■ Objective ■
Extract all lines in the data that contain the word "extends".

■ Task material ■
------------------------------
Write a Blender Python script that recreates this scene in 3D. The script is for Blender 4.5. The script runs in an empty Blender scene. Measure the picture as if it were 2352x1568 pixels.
------------------------------
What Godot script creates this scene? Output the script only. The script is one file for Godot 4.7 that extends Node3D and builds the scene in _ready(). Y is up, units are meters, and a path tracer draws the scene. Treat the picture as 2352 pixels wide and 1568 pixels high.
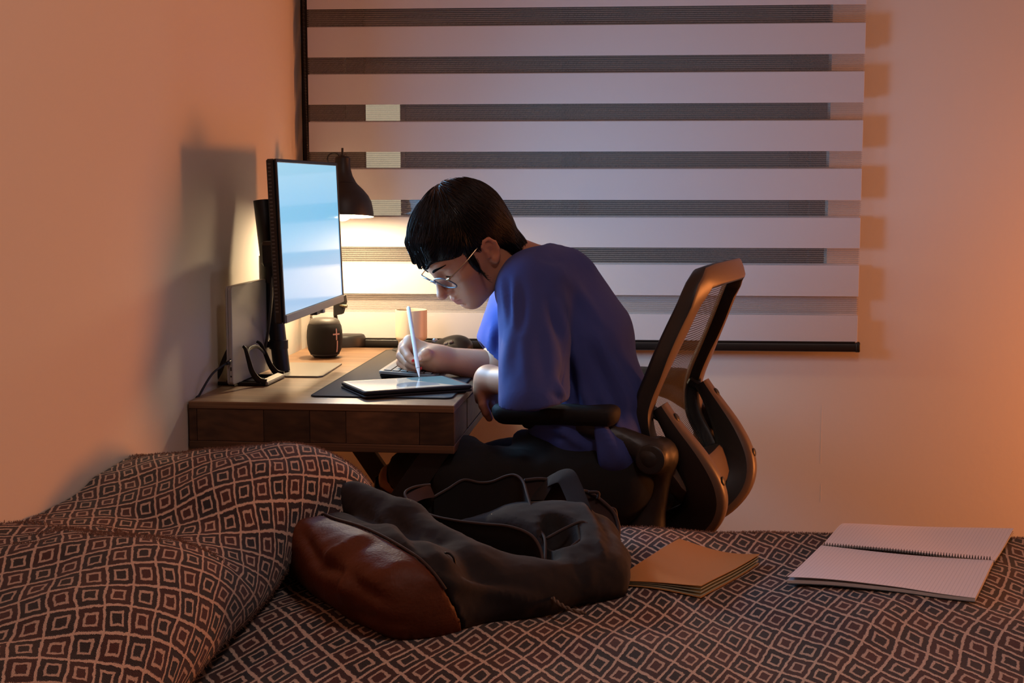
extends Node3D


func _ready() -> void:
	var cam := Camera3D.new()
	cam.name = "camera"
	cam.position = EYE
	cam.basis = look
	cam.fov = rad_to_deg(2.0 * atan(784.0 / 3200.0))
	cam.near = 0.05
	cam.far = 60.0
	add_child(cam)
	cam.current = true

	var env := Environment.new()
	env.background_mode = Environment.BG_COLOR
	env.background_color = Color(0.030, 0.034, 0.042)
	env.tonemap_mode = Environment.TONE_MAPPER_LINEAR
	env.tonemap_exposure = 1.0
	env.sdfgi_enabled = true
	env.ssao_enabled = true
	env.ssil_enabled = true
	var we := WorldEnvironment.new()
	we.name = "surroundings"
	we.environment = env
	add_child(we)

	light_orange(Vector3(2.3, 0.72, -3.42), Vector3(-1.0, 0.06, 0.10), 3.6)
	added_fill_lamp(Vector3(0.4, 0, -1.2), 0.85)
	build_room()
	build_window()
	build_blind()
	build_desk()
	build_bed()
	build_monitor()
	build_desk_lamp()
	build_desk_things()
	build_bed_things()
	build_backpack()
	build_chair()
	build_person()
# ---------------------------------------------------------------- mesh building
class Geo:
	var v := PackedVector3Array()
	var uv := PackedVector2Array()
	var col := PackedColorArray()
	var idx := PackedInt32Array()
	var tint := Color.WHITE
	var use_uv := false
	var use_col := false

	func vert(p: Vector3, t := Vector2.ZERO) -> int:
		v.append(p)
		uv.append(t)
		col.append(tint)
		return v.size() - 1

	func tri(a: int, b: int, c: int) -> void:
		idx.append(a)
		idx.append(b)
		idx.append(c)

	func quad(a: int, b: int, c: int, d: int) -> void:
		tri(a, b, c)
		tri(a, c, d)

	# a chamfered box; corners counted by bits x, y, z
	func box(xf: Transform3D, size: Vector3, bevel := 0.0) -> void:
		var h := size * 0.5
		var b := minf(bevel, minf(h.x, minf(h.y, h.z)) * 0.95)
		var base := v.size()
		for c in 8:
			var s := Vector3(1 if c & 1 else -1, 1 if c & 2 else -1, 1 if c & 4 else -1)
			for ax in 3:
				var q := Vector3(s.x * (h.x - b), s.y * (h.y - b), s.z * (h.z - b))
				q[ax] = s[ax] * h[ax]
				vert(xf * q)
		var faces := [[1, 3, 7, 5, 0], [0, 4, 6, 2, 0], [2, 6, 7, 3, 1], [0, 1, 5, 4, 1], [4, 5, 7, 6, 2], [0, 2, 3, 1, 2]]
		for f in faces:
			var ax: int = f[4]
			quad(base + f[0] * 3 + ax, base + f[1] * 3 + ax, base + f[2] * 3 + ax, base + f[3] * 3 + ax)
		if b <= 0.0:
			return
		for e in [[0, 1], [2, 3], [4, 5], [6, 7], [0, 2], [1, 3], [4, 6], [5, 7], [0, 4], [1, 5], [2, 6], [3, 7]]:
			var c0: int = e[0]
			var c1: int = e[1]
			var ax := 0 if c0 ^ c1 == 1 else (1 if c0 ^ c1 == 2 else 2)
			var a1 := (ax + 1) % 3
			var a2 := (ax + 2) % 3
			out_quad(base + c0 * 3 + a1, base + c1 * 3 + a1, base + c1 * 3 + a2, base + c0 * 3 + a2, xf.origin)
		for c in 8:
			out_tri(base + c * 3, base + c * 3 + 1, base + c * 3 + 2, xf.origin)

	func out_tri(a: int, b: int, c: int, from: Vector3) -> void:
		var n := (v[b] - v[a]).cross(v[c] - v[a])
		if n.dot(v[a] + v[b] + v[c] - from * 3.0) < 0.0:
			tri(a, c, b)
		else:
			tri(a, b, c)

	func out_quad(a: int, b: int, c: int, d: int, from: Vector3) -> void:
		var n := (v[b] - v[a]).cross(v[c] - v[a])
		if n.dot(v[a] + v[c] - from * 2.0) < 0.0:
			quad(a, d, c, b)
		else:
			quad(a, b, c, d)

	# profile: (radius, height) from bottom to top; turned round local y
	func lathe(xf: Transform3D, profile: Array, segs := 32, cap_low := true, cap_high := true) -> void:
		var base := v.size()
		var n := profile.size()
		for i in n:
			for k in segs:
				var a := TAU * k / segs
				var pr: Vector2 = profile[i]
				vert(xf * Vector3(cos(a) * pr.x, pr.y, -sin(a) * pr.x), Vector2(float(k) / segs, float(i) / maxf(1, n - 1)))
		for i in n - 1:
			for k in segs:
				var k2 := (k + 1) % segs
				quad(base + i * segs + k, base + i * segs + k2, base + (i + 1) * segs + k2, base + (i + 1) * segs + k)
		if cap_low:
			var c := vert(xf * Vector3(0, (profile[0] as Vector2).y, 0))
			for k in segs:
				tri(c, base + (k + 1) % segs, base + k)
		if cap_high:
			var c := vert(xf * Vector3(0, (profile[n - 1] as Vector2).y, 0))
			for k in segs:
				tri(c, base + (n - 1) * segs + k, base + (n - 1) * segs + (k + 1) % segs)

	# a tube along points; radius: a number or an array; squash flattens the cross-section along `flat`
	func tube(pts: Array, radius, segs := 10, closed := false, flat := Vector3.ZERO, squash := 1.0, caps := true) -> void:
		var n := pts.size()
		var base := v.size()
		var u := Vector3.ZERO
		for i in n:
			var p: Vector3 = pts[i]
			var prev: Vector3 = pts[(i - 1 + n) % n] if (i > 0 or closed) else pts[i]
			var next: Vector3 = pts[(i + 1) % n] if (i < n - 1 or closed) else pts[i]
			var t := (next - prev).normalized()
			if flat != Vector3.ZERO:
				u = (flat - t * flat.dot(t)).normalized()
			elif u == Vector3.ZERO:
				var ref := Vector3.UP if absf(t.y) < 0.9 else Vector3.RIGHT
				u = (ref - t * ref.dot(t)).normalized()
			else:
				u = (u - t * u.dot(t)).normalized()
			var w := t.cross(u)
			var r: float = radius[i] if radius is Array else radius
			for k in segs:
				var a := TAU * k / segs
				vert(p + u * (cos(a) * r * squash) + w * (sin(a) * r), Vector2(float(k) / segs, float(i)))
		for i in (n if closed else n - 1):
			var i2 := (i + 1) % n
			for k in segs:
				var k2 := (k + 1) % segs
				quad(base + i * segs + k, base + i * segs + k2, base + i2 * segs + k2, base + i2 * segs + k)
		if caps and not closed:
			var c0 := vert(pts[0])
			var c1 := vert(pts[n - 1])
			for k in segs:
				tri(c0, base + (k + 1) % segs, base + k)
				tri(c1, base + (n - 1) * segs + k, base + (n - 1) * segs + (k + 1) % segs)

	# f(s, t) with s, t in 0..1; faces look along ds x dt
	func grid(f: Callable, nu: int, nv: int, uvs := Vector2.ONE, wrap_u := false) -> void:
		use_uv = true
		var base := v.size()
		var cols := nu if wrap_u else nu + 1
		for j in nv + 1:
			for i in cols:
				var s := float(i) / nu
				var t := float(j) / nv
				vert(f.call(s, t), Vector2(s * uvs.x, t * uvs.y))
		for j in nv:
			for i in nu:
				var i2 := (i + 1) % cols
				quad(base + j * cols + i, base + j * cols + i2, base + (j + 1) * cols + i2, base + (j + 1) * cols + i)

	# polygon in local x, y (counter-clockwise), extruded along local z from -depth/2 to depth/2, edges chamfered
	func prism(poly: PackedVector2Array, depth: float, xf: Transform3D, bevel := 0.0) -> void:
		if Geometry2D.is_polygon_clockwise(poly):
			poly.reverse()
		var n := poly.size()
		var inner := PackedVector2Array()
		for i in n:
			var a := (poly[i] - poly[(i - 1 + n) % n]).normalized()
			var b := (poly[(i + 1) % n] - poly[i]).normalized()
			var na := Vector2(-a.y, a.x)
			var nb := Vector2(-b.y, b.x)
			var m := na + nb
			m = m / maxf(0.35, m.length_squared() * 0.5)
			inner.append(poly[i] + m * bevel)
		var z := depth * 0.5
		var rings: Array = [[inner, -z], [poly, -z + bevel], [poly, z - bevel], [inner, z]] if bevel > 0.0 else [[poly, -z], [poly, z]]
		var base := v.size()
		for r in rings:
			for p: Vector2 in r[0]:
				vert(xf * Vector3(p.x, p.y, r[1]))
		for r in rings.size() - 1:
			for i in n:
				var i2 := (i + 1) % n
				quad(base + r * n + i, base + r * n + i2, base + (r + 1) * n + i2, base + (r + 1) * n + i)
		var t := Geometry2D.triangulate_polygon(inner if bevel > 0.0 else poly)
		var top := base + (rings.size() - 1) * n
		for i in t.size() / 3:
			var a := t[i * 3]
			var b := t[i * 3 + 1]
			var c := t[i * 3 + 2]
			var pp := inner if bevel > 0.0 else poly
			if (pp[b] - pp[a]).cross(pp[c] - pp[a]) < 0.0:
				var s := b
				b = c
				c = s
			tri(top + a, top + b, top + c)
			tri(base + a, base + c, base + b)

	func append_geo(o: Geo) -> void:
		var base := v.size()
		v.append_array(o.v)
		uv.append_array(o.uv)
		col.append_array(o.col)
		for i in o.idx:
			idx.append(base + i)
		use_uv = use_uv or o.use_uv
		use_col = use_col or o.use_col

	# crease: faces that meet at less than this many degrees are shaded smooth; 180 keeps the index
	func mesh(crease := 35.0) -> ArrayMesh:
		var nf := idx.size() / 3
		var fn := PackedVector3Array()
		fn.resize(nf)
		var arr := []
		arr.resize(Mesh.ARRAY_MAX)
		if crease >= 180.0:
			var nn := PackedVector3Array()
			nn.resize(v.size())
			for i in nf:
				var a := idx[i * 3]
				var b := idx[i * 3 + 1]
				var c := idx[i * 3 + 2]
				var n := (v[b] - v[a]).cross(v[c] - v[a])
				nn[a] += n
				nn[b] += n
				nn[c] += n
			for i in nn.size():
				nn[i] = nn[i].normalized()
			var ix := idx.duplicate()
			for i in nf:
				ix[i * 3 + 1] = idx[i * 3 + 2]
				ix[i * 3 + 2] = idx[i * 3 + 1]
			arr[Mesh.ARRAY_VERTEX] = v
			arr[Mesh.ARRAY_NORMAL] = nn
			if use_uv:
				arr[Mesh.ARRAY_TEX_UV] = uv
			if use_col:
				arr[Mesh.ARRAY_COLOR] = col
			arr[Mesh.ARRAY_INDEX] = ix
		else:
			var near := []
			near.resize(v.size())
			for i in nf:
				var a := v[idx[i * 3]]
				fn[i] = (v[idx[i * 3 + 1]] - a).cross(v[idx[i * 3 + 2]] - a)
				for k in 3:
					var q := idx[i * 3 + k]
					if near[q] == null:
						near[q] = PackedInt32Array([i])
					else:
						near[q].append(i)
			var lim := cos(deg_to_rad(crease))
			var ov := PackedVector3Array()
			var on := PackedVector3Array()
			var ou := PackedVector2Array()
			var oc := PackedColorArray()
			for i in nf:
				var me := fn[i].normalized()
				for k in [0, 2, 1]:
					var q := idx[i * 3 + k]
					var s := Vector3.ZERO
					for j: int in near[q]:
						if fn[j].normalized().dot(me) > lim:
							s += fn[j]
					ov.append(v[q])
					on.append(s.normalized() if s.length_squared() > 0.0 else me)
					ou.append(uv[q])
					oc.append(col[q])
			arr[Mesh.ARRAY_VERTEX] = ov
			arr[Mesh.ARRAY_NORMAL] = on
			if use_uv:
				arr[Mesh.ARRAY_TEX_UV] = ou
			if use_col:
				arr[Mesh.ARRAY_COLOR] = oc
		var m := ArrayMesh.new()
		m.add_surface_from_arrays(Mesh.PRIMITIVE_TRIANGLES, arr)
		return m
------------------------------
■ Finished answer ■
What Godot script creates this scene? Output the script only. The script is one file for Godot 4.7 that extends Node3D and builds the scene in _ready(). Y is up, units are meters, and a path tracer draws the scene. Treat the picture as 2352 pixels wide and 1568 pixels high.
extends Node3D